What is the secret of this festival? What is the basis for its special charm and success? In a city that has preserved its baroque architecture in almost perfect condition and therefore is a breathtaking backdrop in itself, the Salzburg Festival presents performances of opera, drama and concerts of the highest artistic standards.
Each summer, the venerable festival becomes the center of classical music. Conductors, theater directors, orchestras, singers, actors and virtuoso instrumentalists of world-wide renown can be seen and heard performing live in the picturesque city on the river Salzach in the months of July and August. Even the most eminent opera stars come together to rehearse productions intensively for several weeks, thereby fulfilling the creed of the Salzburg Festival as it was originally envisioned by Hugo von Hofmannsthal, one of the festival’s founding fathers: “Dramatic play-acting in the strongest sense is our intention; routine, run-of-the-mill performances have no place here.”
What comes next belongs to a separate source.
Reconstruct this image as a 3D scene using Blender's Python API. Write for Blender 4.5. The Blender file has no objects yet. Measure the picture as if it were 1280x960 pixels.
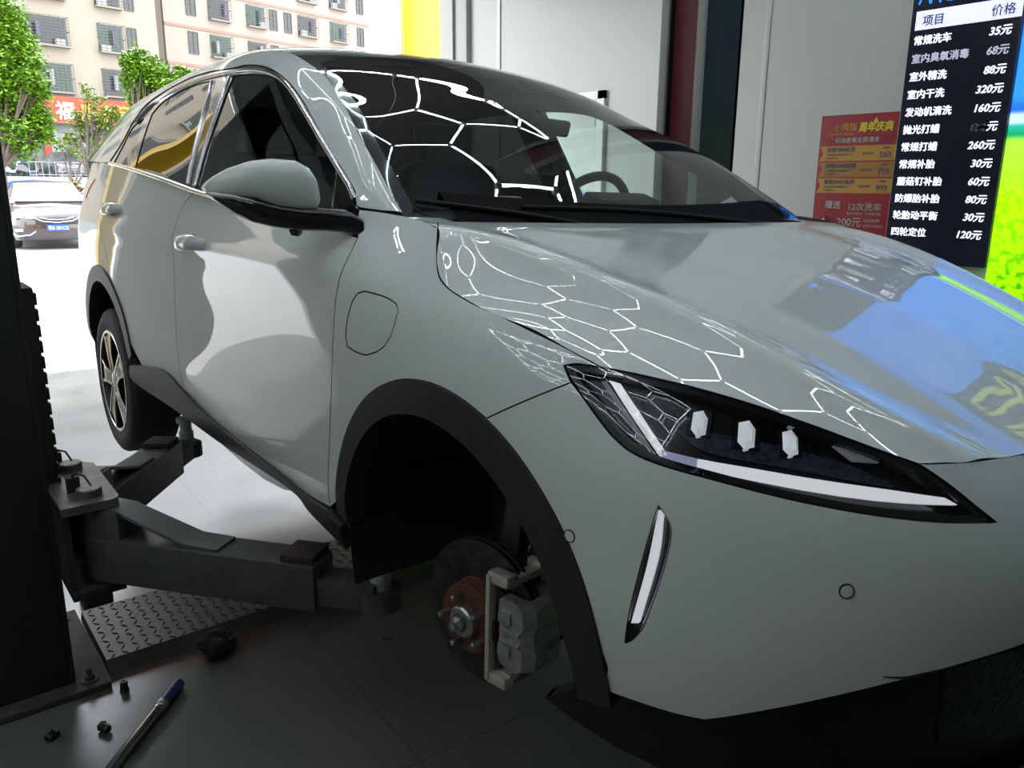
import bpy, bmesh, math, random
import numpy as np
from mathutils import Vector, Matrix, geometry

random.seed(7)
SC = bpy.context.scene
COL = SC.collection
R = math.radians

# ---------------------------------------------------------------- camera, world, sun, exposure
CAM = Vector((1.19, -1.69, 1.50))
HEAD, PITCH, ROLL, FPX = R(38.6), R(14.0), R(0.5), 1000.0
fw_h = Vector((-math.cos(HEAD), math.sin(HEAD), 0))
RT0 = Vector((fw_h.y, -fw_h.x, 0))
FW = fw_h * math.cos(PITCH) + Vector((0, 0, -math.sin(PITCH)))
UP0 = RT0.cross(FW)
UPV = UP0 * math.cos(ROLL) - RT0 * math.sin(ROLL)
RTV = RT0 * math.cos(ROLL) + UP0 * math.sin(ROLL)
cam_data = bpy.data.cameras.new('camera')
cam_data.sensor_width = 36.0
cam_data.lens = FPX / 1280 * 36.0
cam_data.clip_start = 0.05
cam_data.clip_end = 400
cam = bpy.data.objects.new('camera', cam_data)
COL.objects.link(cam)
cam.matrix_world = Matrix((
    (RTV.x, UPV.x, -FW.x, CAM.x), (RTV.y, UPV.y, -FW.y, CAM.y),
    (RTV.z, UPV.z, -FW.z, CAM.z), (0, 0, 0, 1)))
SC.camera = cam
SC.view_settings.view_transform = 'Standard'
SC.view_settings.look = 'None'
SC.view_settings.gamma = 1.0
SC.view_settings.use_curve_mapping = False
SC.view_settings.exposure = 0.0

world = bpy.data.worlds.new('world')
SC.world = world
world.use_nodes = True
wn = world.node_tree.nodes
wl = world.node_tree.links
wn.clear()
w_out = wn.new('ShaderNodeOutputWorld')
w_bg = wn.new('ShaderNodeBackground')
w_bg.inputs['Strength'].default_value = 7.2
w_rmp = wn.new('ShaderNodeValToRGB')
w_tc = wn.new('ShaderNodeTexCoord')
w_sep = wn.new('ShaderNodeSeparateXYZ')
wl.new(w_tc.outputs['Generated'], w_sep.inputs[0])
wl.new(w_sep.outputs['Z'], w_rmp.inputs[0])
w_rmp.color_ramp.elements[0].color = (1.0, 0.99, 0.97, 1)
w_rmp.color_ramp.elements[1].color = (0.72, 0.85, 1.0, 1)
wl.new(w_rmp.outputs[0], w_bg.inputs['Color'])
wl.new(w_bg.outputs[0], w_out.inputs[0])

sun_d = bpy.data.lights.new('sun', 'SUN')
sun_d.energy = 6.0
sun_d.angle = R(3)
sun_d.color = (1.0, 0.95, 0.86)
sun = bpy.data.objects.new('sun', sun_d)
COL.objects.link(sun)
sun.rotation_euler = Vector((.42, .10, -.90)).to_track_quat('-Z', 'Y').to_euler()
TUBE_E = 15.5
sun.location = (-20, 0, 30)

# ---------------------------------------------------------------- materials
MATS = {}
def mat(name, col=(0.5, 0.5, 0.5), rough=0.5, metal=0.0, coat=0.0, emit=None, estr=0.0,
        noise=None, bump=0.0, bscale=50.0, spec=0.5, coat_rough=0.03, coat_ior=1.5):
    """one procedural principled material; noise = (scale, other colour, amount)"""
    if name in MATS:
        return MATS[name]
    m = bpy.data.materials.new(name)
    m.use_nodes = True
    nt = m.node_tree
    b = nt.nodes['Principled BSDF']
    b.inputs['Base Color'].default_value = (*col, 1)
    b.inputs['Roughness'].default_value = rough
    b.inputs['Metallic'].default_value = metal
    b.inputs['Coat Weight'].default_value = coat
    b.inputs['Coat Roughness'].default_value = coat_rough
    b.inputs['Specular IOR Level'].default_value = spec
    b.inputs['Coat IOR'].default_value = coat_ior
    if emit:
        b.inputs['Emission Color'].default_value = (*emit, 1)
        b.inputs['Emission Strength'].default_value = estr
    if noise or bump:
        tc = nt.nodes.new('ShaderNodeTexCoord')
    if noise:
        n = nt.nodes.new('ShaderNodeTexNoise')
        n.inputs['Scale'].default_value = noise[0]
        n.inputs['Detail'].default_value = 6
        nt.links.new(tc.outputs['Object'], n.inputs['Vector'])
        rp = nt.nodes.new('ShaderNodeValToRGB')
        rp.color_ramp.elements[0].position = 0.5 - noise[2] * 0.3
        rp.color_ramp.elements[1].position = 0.5 + noise[2] * 0.3
        rp.color_ramp.elements[0].color = (*col, 1)
        rp.color_ramp.elements[1].color = (*noise[1], 1)
        nt.links.new(n.outputs['Fac'], rp.inputs[0])
        nt.links.new(rp.outputs[0], b.inputs['Base Color'])
    if bump:
        n2 = nt.nodes.new('ShaderNodeTexNoise')
        n2.inputs['Scale'].default_value = bscale
        n2.inputs['Detail'].default_value = 3
        nt.links.new(tc.outputs['Object'], n2.inputs['Vector'])
        bp = nt.nodes.new('ShaderNodeBump')
        bp.inputs['Strength'].default_value = bump
        bp.inputs['Distance'].default_value = 0.01
        nt.links.new(n2.outputs['Fac'], bp.inputs['Height'])
        nt.links.new(bp.outputs[0], b.inputs['Normal'])
    MATS[name] = m
    return m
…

So each summer, the boundaries between daily life and stagecraft blur, as the Salzburg Festival offers one of the most comprehensive programs in the (classical) festival world – from Mozart, the genius loci, to modern works, from classical interpretations to avant-garde experimentations, from Hugo von Hofmannsthal’s Jedermann to Leonard Bernstein’s West Side Story, one aspect always remains in the main focus: quality.
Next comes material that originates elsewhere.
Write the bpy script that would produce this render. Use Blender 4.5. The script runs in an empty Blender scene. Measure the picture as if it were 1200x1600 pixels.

The Salzburg Festival is often described as the world’s leading festival of music and theater, and this reputation is confirmed by countless superlatives: witness the number of performances and annual visitors, or the wide-ranging program. In 2018, the festival lasted 42 days; 206 performances in 18 different venues were seen by some 261,000 visitors from all over the world. With a 97% ratio of occupied seats and 260,875 tickets issued, the festival was able to repeat the successful results of the previous year. The ticket revenues of 30.3 million euro (33.6 million) even exceeded the previous year’s. Unlike other cultural enterprises, the Salzburg Festival bears a double responsibility, one artistic and one for the overall economy. Since its founding, it has been an artistic and economic motor for an entire region. The overall budget of the Salzburg Festival was around 60.81 million euro ($67.5 million) in 2018. The public sector, in particular the Republic of Austria, the state of Salzburg, the city of Salzburg, as well as the Salzburg tourism boards, contributed a total of 13.4 million euro ($14.8 million) to it. Our gratitude also goes to the 6,500 members of the Salzburg Festival Society all over the world. No other festival in the world has such a large and faithful association of friends. The association supported the 2018 Festival’s programs with 2.7 million euro ($2.9 million) Thanks to its ticket revenues and the many supporters mentioned above, the Salzburg Festival has an extraordinarily high level of self-financing, reaching more than 75%.
Over the last decades, the American tradition of promoting culture through private patronage has made many projects possible at the Salzburg Festival which would never have existed without such financial contributions. Betty Freeman supported the concert series Komponisten der Zeitenwende and Next Generation. The generous donation contributed by Donald Kahn was crucial for the architectural restoration of the House for Mozart, once a royal stable, now a venue where concerts, plays and operas are performed. Gerhard Andlinger helped to make the dream of the Salzburg Kulisse on the roof of the House for Mozart a reality.
The Salzburg Festival Society is concerned with furthering the tradition of classical music and supports festival opera productions and young artists. During the summer, they organize talks with artists in English. Personal connections and friendships – united in the deep appreciation for the Salzburg Festival – contribute to a successful and lasting relationship between the United States and Austria.